June 14, 2005

Book Reviews 2005 (25-27)

A trio of books this time around, as I make the halfway point of my goal of 50 books read this year:

Thraxas, by Martin Scott

The Enchanter Completed, Ed. by Harry Turtledove

and

The Wizard Hunters, by Martha Wells

Thraxas by Martin Scott

An import from merrie old Englande, Martin Scott has been writing novels for some time about a Nero Wolfe-like detective in a fantasy city. He won a World Fantasy Award for one of them, and thus, Baen Books has saw fit to start republishing the Thraxas novels here in the US. This first volume compiles the first two novels in the series.

Thraxas is a down on his luck investigator, having gone from a plum position in the Royal Palace to a rough and tumble neighborhood where he scratches a living as best he can. With his allies and friends, most notably a crossbreed former slave whose deadliness with an axe is matched by her determination to get an education, Thraxas tries to get back on his feet.

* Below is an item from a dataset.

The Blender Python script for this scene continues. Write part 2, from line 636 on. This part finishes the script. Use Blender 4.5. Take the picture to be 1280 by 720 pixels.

The world is moderately interesting, if typical of a fantasy world. Elves, Orcs, Humans jostle and jockey each other. Sorcery is unreliable (A good thing, Thraxas is not very good at it), and so a good blade, and wits, get you as far, if not farther.

It was a pleasant, diverting read. I don't strongly recommend it, but, then, I have no major animus against it, either.

Neutral to mildly recommended.



The Enchanter Completed by Harry Turtledove

It seems de rigeur that when a popular SF/Fantasy writer passes on, a tribute anthology inevitably follows. I recall reading ones for Heinlein, Azimov and of course Zelazny. Enchanter Completed is devoted to De Camp.

Such anthologies are, as always, mixed bags, this one even more so. There is the obligatory "author as character" story, there are a couple of stories set in the same worlds as some of De Camp's work, and there are stories set in the same vein.

The stories themselves are for the most part disposable, and I wasn't highly impressed with any of them. Give it a pass. You're better off with simply buying some De Camp, as tribute to his genius.

Not Recommended


The Wizard Hunters (The Fall of Ile-Rien, Book 1) by Martha Wells


First in a new series of novels about the Kingdom of Ile-Rien, Wizard Hunters takes place some years after The Death of the Necromancer.

Ile-Rien, however, is not doing well as this latest novel opens. A mysterious enemy, attacking using Gates from another part of the world or another world entirely, called the Gardier, are reducing the proud kingdom to ruin. Defeat seems to be only a matter of time, until the daughter of Nicholas Valiarde (from Necromancer) brings forth a prototype of a magical artifact that might be able to bring the fight against the Gardier itself. What Tremaine and her companions find is another world entirely, and another set of people who mistrust magic, and the Gardier in the bargain.

While not up to the standard of Necromancer, Wizard Hunters is a good and solid read. There are many mysteries revolving around the sphere, Tremaine's connection to it, and the Gardier, and Wells solves a couple of these mysteries by novel's end, while setting up for the sequels.

Recommended, but you might like to read Death of the Necromancer first, to get an introduction to Ile-Rien.